Stop after the line that contains "above the soil"; until then, restate each line of the entries word for word from the very first.

Record extracts →
◆ ◆ ◆

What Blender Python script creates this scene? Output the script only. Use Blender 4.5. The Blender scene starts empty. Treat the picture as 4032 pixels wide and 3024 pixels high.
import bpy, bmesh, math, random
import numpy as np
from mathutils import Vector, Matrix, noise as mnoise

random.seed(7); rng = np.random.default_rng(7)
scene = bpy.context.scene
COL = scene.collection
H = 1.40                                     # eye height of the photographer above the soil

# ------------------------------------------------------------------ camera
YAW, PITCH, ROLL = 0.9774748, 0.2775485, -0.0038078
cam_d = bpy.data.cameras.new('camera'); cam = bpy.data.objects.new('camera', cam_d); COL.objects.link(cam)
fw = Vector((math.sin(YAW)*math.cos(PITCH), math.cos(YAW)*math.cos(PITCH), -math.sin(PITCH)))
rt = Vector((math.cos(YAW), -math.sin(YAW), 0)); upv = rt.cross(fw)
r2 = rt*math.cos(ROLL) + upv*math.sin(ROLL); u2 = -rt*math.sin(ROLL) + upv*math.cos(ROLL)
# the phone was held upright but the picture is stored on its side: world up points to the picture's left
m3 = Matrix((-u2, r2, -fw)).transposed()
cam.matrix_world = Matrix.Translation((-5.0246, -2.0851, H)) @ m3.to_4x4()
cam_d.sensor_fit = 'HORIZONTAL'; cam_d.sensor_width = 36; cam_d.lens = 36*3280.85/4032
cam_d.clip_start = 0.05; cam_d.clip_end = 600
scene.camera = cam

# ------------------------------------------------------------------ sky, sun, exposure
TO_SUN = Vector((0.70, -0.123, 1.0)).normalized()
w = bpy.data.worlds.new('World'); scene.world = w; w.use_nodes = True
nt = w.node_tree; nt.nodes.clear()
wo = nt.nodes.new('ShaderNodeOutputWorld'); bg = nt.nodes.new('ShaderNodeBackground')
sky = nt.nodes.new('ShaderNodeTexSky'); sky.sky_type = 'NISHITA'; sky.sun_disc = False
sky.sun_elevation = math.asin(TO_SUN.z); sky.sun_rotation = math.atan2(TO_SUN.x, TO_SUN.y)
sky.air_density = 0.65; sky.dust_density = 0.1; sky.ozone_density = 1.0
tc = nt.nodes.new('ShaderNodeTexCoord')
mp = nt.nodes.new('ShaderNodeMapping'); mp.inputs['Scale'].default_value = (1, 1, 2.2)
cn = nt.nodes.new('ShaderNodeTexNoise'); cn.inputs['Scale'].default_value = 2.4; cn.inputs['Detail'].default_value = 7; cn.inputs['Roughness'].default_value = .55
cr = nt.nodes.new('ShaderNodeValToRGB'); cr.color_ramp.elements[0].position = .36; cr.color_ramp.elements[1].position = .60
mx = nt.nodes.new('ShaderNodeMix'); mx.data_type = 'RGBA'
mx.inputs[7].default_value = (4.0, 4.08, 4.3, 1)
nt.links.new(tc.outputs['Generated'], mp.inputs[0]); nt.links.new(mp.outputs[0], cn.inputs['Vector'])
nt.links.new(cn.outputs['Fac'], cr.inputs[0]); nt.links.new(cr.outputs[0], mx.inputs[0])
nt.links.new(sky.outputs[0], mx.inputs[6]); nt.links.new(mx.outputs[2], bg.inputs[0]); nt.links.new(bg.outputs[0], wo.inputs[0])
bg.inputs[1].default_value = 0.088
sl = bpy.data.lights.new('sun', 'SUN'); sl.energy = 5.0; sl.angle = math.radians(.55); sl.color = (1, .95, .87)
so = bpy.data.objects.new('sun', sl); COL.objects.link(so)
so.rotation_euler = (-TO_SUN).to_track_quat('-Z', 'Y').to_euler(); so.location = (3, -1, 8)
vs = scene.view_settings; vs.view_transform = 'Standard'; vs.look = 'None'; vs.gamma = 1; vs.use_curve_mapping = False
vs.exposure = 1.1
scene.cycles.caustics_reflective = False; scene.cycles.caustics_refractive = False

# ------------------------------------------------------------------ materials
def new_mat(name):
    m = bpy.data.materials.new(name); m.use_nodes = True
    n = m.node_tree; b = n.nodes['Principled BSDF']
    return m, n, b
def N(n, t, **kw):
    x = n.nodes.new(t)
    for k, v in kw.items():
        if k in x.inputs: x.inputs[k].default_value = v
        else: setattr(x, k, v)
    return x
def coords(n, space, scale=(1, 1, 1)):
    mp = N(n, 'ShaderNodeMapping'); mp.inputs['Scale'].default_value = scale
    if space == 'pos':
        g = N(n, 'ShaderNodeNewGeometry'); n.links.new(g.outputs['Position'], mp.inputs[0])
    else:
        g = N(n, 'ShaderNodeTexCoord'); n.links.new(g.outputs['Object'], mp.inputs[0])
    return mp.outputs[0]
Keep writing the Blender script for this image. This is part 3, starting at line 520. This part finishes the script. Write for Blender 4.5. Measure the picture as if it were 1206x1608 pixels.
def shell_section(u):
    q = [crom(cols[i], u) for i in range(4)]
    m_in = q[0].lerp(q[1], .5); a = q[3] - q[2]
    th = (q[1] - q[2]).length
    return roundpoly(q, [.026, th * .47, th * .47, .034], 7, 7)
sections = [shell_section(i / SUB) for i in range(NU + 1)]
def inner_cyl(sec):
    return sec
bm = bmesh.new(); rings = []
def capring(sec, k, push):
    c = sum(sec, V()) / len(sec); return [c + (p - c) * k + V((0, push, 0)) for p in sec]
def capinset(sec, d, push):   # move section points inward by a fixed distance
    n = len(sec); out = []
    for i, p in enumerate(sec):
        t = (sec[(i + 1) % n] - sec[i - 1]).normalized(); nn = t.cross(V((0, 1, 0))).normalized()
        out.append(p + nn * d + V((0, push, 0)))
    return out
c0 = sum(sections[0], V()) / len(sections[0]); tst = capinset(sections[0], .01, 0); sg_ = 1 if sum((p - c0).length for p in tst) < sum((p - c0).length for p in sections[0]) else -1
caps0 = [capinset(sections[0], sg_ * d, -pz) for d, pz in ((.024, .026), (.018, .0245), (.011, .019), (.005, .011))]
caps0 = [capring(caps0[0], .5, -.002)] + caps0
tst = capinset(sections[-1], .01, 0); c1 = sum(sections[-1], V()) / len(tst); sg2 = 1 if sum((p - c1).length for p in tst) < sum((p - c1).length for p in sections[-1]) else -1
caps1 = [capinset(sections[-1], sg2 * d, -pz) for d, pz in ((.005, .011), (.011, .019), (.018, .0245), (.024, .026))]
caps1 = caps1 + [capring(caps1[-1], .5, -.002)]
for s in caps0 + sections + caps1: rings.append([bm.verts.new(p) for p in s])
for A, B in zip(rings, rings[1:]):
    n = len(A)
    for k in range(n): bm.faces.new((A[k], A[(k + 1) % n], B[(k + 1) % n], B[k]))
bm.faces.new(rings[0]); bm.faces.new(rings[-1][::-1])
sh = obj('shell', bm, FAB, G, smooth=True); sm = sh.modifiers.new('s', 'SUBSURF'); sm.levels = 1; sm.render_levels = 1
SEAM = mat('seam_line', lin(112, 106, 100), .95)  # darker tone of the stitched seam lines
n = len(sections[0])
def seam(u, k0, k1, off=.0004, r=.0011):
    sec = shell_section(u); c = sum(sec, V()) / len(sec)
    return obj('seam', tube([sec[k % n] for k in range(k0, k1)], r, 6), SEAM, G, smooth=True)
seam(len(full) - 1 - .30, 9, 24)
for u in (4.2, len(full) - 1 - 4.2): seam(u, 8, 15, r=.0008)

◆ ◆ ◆

Exercise response →
What Blender Python script creates this scene? Output the script only. Use Blender 4.5. The Blender scene starts empty. Treat the picture as 4032 pixels wide and 3024 pixels high.
import bpy, bmesh, math, random
import numpy as np
from mathutils import Vector, Matrix, noise as mnoise

random.seed(7); rng = np.random.default_rng(7)
scene = bpy.context.scene
COL = scene.collection
H = 1.40                                     # eye height of the photographer above the soil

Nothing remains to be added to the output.